The series, which began airing in September 2014, follows the daily lives of an upper-class Black family, the Johnsons. The family includes Andre “Dre” Johnson, a successful advertising executive; his wife, Rainbow “Bow” Johnson, an anesthesiologist; their six children; and Dre’s parents.
According to Barris, the Season 4 episode “Please, Baby, Please,” was scrapped days before its Feb. 27, 2018, air date.
The storyline would have followed Dre as he tells his youngest son, Devante, a bedtime story about “The Shady King,” and reportedly featured footage of Trump, Colin Kaepernick kneeling, and police brutality protests.
Barris told The Breakfast Club that the episode went through “all the checks and balances” for approval before being scrapped. At the time, The Walt Disney Company and Twenty-First Century Fox Inc were discussing a merger, which was initiated in December 2017.
Trump praised the acquisition at the time, but Barris implies the president likely would not have approved the merger if the episode had aired as intended.
“They were afraid that he was petty enough to not, if we aired it, let the merger go through,” Barris said. He also mentioned during the interview that he was “audited” in 2018, during Trump’s first term.

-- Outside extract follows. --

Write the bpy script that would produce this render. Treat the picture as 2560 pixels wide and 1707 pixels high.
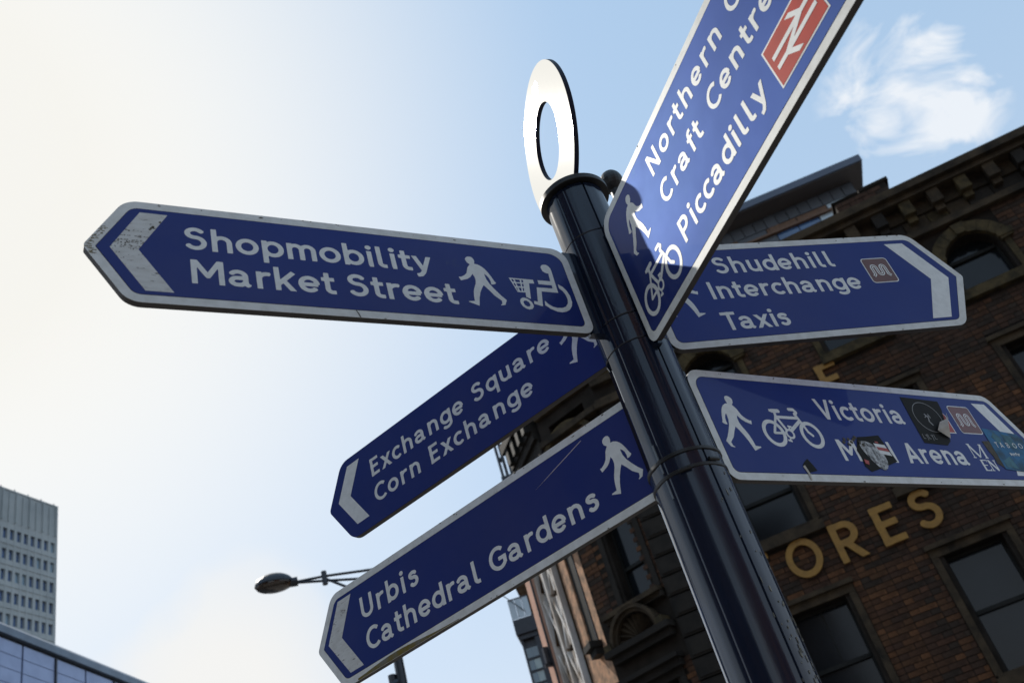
import bpy, bmesh, math, random
import numpy as np
from mathutils import Vector, Matrix
R = math.radians
random.seed(7)
for o in list(bpy.data.objects): bpy.data.objects.remove(o)
SC = bpy.context.scene
COL = SC.collection

# ------------------------------------------------------------------ camera
cam_d = bpy.data.cameras.new('camera')
cam_d.sensor_width = 36.0
cam_d.lens = 34.80
cam_d.clip_start = 0.05
cam_d.clip_end = 3000
cam_d.dof.use_dof = True
cam_d.dof.focus_distance = 2.05
cam_d.dof.aperture_fstop = 7.1
cam = bpy.data.objects.new('camera', cam_d); COL.objects.link(cam)
_r = Vector((0.95182838, 0.17884196, -0.24907485))
_u = Vector((0.30663126, -0.55515166, 0.77316487))
_f = Vector((0.0, 0.8122944, 0.58324764))
cam.matrix_world = Matrix(((_r.x, _u.x, -_f.x, 0), (_r.y, _u.y, -_f.y, 0), (_r.z, _u.z, -_f.z, 1.6), (0, 0, 0, 1)))
SC.camera = cam

# ------------------------------------------------------------------ light
SUN_AZ, SUN_EL = R(-43.5), R(46.5)
SUN = Vector((math.sin(SUN_AZ) * math.cos(SUN_EL), math.cos(SUN_AZ) * math.cos(SUN_EL), math.sin(SUN_EL)))
sl = bpy.data.lights.new('sun', 'SUN'); sl.energy = 5.0; sl.angle = R(0.55); sl.color = (1.0, 0.94, 0.85)
so = bpy.data.objects.new('sun', sl); COL.objects.link(so)
so.rotation_euler = (-SUN).to_track_quat('-Z', 'Y').to_euler()

W = bpy.data.worlds.new('World'); SC.world = W; W.use_nodes = True
nt = W.node_tree; nt.nodes.clear()
def nd(t, **k):
    n = nt.nodes.new(t)
    for a, b in k.items():
        if a.startswith('i_'):
            key = a[2:]; key = int(key) if key.isdigit() else key
            n.inputs[key].default_value = b
        else: setattr(n, a, b)
    return n
def lk(a, b): nt.links.new(a, b)
def mth(op, a, b=None, c=None, clamp=False):
    n = nt.nodes.new('ShaderNodeMath'); n.operation = op; n.use_clamp = clamp
    for i, v in enumerate((a, b, c)):
        if v is None: continue
        if isinstance(v, (int, float)): n.inputs[i].default_value = v
        else: nt.links.new(v, n.inputs[i])
    return n.outputs[0]
def vdot(a, vec):
    n = nt.nodes.new('ShaderNodeVectorMath'); n.operation = 'DOT_PRODUCT'; nt.links.new(a, n.inputs[0]); n.inputs[1].default_value = vec
    return n.outputs['Value']
def mixc(fac, a, b, mode='MIX'):
    n = nt.nodes.new('ShaderNodeMix'); n.data_type = 'RGBA'; n.blend_type = mode; n.clamp_factor = False
    for i, v in ((0, fac), (6, a), (7, b)):
        if isinstance(v, (int, float)): n.inputs[i].default_value = v
        elif isinstance(v, tuple): n.inputs[i].default_value = v
        else: nt.links.new(v, n.inputs[i])
    return n.outputs[2]
tc = nd('ShaderNodeTexCoord'); DIR = tc.outputs['Generated']
sky = nd('ShaderNodeTexSky', sky_type='NISHITA', sun_disc=False)
sky.sun_elevation = SUN_EL; sky.sun_rotation = SUN_AZ
sky.air_density = 1.0; sky.dust_density = 2.6; sky.ozone_density = 1.2; sky.altitude = 40
SKY_STRENGTH = 0.10
# thin clouds: streaky noise on the sky direction, thicker low down and in one wisp high to the right
mp = nd('ShaderNodeMapping', i_Rotation=(0.2, 0.75, -0.5), i_Scale=(0.9, 1.9, 1.3)); lk(DIR, mp.inputs[0])
nz = nd('ShaderNodeTexNoise', i_Scale=12.0, i_Detail=9.0, i_Roughness=0.56, i_Distortion=0.6); lk(mp.outputs[0], nz.inputs['Vector'])
wisp = mth('SUBTRACT', vdot(DIR, Vector((0.4165, 0.673, 0.611)).normalized()), 0.9960)
wisp = mth('MULTIPLY', wisp, 330.0, clamp=True)
nz2 = nd('ShaderNodeTexNoise', i_Scale=3.0, i_Detail=7.0, i_Roughness=0.5); lk(DIR, nz2.inputs['Vector'])
el = vdot(DIR, (0, 0, 1))
low = mth('MULTIPLY', mth('SUBTRACT', 0.52, el), 2.4, clamp=True)
cl1 = mth('MULTIPLY', mth('SUBTRACT', mth('ADD', nz.outputs[0], mth('MULTIPLY', wisp, 0.27)), 0.615), 6.5, clamp=True)
cl1 = mth('MULTIPLY', cl1, mth('MULTIPLY', wisp, 1.6, clamp=True))
cl2 = mth('MULTIPLY', mth('MULTIPLY', mth('SUBTRACT', nz2.outputs[0], 0.52), 5.0, clamp=True), low)
m3 = mth('MULTIPLY', mth('SUBTRACT', vdot(DIR, Vector((-0.352, 0.872, 0.341)).normalized()), 0.988), 90.0, clamp=True)
cl3 = mth('MULTIPLY', mth('SUBTRACT', mth('ADD', nz2.outputs[0], mth('MULTIPLY', m3, 0.30)), 0.58), 9.0, clamp=True)
cl3 = mth('MULTIPLY', cl3, m3)
cl = mth('MAXIMUM', mth('MULTIPLY', cl1, 0.93), mth('MULTIPLY', cl2, 0.45))
# haze aureole about the sun
ds = mth('MAXIMUM', vdot(DIR, SUN), 0.0)
glow = mth('POWER', mth('MULTIPLY', mth('SUBTRACT', ds, 0.80), 5.4, clamp=True), 1.5)
milk = mixc(0.62, sky.outputs[0], (5.3, 7.9, 10.9, 1))
hz = mth('MULTIPLY', mth('POWER', mth('SUBTRACT', 1.0, mth('MAXIMUM', el, 0.0)), 2.5), 0.95, clamp=True)
milk = mixc(hz, milk, (8.7, 8.9, 9.1, 1))
milk = mixc(glow, milk, (9.25, 9.15, 8.70, 1))
col = mixc(cl, milk, (8.7, 9.1, 9.6, 1))
col = mixc(mth('MULTIPLY', cl3, 0.85), col, (9.4, 9.2, 8.8, 1))
bg = nd('ShaderNodeBackground', i_Strength=SKY_STRENGTH); lk(col, bg.inputs[0])
wo = nd('ShaderNodeOutputWorld'); lk(bg.outputs[0], wo.inputs[0])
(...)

“Little things that you’re like, ‘Is this an accident?’ They’re coming back, they’re attacking. They feel like they’re in a different place, and they feel like they can do whatever they want,” Barris said.

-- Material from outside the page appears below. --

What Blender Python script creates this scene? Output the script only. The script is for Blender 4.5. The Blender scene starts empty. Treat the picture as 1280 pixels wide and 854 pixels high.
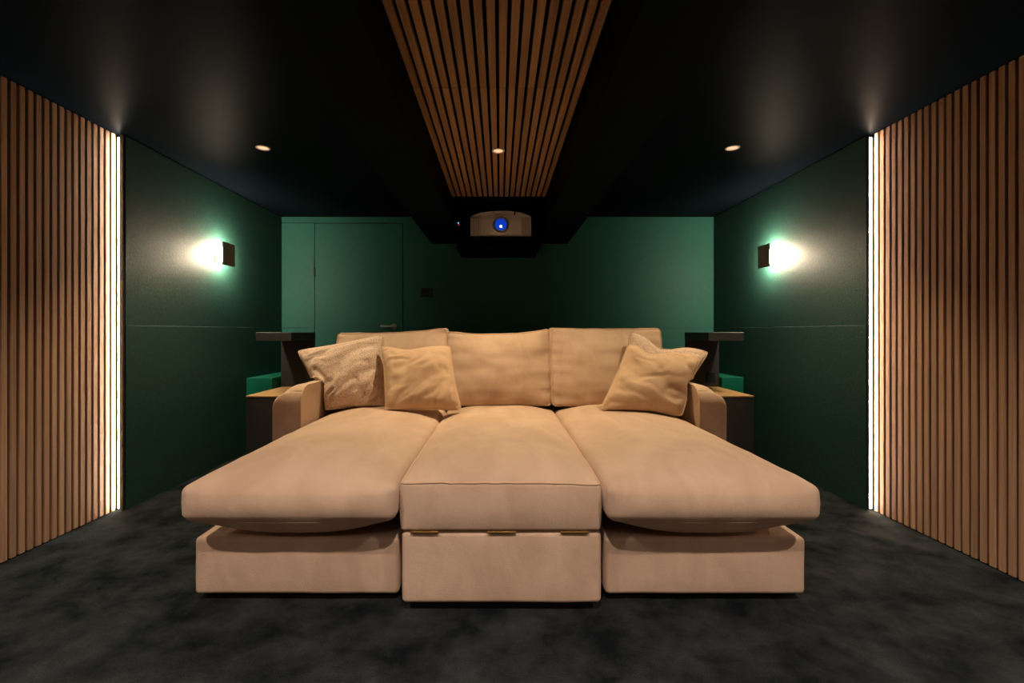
import bpy, bmesh, math, random
from mathutils import Vector, noise
from mathutils.bvhtree import BVHTree
S = bpy.context.scene
COL = S.collection
random.seed(7)
V = Vector

# ------------------------------------------------------------------ camera, world, exposure
cam_data = bpy.data.cameras.new('camera')
cam = bpy.data.objects.new('camera', cam_data)
COL.objects.link(cam)
cam.location = (0, 0, 0.963)
cam.rotation_euler = (math.pi / 2, 0, 0)
cam_data.sensor_width = 36
cam_data.lens = 600 / 1280 * 36
cam_data.shift_x = 15 / 1280
cam_data.shift_y = -12 / 1280
cam_data.clip_start = 0.02
S.camera = cam

world = bpy.data.worlds.new('world')
S.world = world
world.use_nodes = True
world.node_tree.nodes['Background'].inputs[0].default_value = (0.01, 0.012, 0.015, 1)
world.node_tree.nodes['Background'].inputs[1].default_value = 0.2

S.view_settings.view_transform = 'Standard'
S.view_settings.look = 'None'
S.view_settings.exposure = 0.0
S.view_settings.gamma = 1
S.view_settings.use_curve_mapping = False
S.cycles.use_denoising = True
S.cycles.sample_clamp_indirect = 4
S.cycles.max_bounces = 8

# downlight row seen over the sofa / row above the camera / unseen row added as fill: watts and colour
REAR_W, REAR_MID_W, FRONT_W, NEAR_FILL_W = 90, 114, 128, 165
REAR_COL, FRONT_COL = (1.0, 0.76, 0.47), (1.0, 0.80, 0.67)
SCONCE_E = 480
STRIP_LEFT_E, STRIP_RIGHT_E = 150, 95

# ------------------------------------------------------------------ helpers
def tag(o, label, cat, group=None):
    o['label'] = label
    o['category'] = cat
    if group: o['group'] = group
    return o

def thing(name, loc, label, cat, group=None):
    o = bpy.data.objects.new(name, None)
    COL.objects.link(o)
    o.location = loc
    o.empty_display_size = 0.05
    return tag(o, label, cat, group)

def world_loc(o):
    p = V((0, 0, 0))
    while o is not None:
        p += o.location
        o = o.parent
    return p

def obj(name, bm, mat, parent=None, smooth=False, origin=None, recalc=True):
    """link a bmesh built in world coordinates as one object"""
    if recalc:
        bmesh.ops.recalc_face_normals(bm, faces=bm.faces[:])
    me = bpy.data.meshes.new(name)
    org = V(origin) if origin is not None else (world_loc(parent) if parent is not None else V((0, 0, 0)))
    bmesh.ops.translate(bm, vec=-org, verts=bm.verts[:])
    bm.to_mesh(me)
    bm.free()
    if smooth:
        for p in me.polygons: p.use_smooth = True
    me.materials.append(mat)
    o = bpy.data.objects.new(name, me)
    COL.objects.link(o)
    if parent is not None:
        o.parent = parent
        o.location = org - world_loc(parent)
    else:
        o.location = org
    return o

def struct(name, bm, mat, **k):
    o = obj(name, bm, mat, **k)
    o['kind'] = 'structure'
    return o

def copy_of(o, loc, parent=None):
    c = o.copy()
    COL.objects.link(c)
    c.location = loc
    if parent is not None: c.parent = parent
    return c

def copy_tree(o, parent=None):
    c = o.copy()
    COL.objects.link(c)
    if parent is not None: c.parent = parent
    for ch in o.children: copy_tree(ch, c)
    return c

def add_box(bm, a, b, bevel=0.0, seg=2):
    r = bmesh.ops.create_cube(bm, size=1)
    vs = r['verts']
    for v in vs:
        v.co = V([(a[i] + b[i]) / 2 + v.co[i] * (b[i] - a[i]) for i in range(3)])
    if bevel > 0:
        es = list({e for v in vs for e in v.link_edges})
        bmesh.ops.bevel(bm, geom=es, offset=bevel, segments=seg, affect='EDGES', profile=0.5)
    return bm

def box(a, b, bevel=0.0, seg=2):
    return add_box(bmesh.new(), a, b, bevel, seg)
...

Following this, the Black-ish creator stepped down as the series's showrunner and left ABC. But while Barris moved on, actors Anthony Anderson and Tracee Eliss Ross — who portrayed Andre and Rainbow, respectively — stayed on, but in fear.
Ross reportedly called the decision to scrap the episode “frightening” in an interview with The Hollywood Reporter. Anderson was also skeptical of behind-the-scenes meddling and suggested the decision was a personal affront from executives to Barris.
“He’d given his blood, sweat and tears to [the episode], which they had signed off on every step of the way — from the outline, to the script, to the table read, to the point where they actually spent the money and made the episode,” Anderson told the outlet. “And I don’t know what those conversations were, but we entered into this partnership with the understanding that we would be able to tell the stories that we wanted to tell.”
ABC renewed the series for its eighth and final season in May 2021, with the series finale airing on April 19, 2022.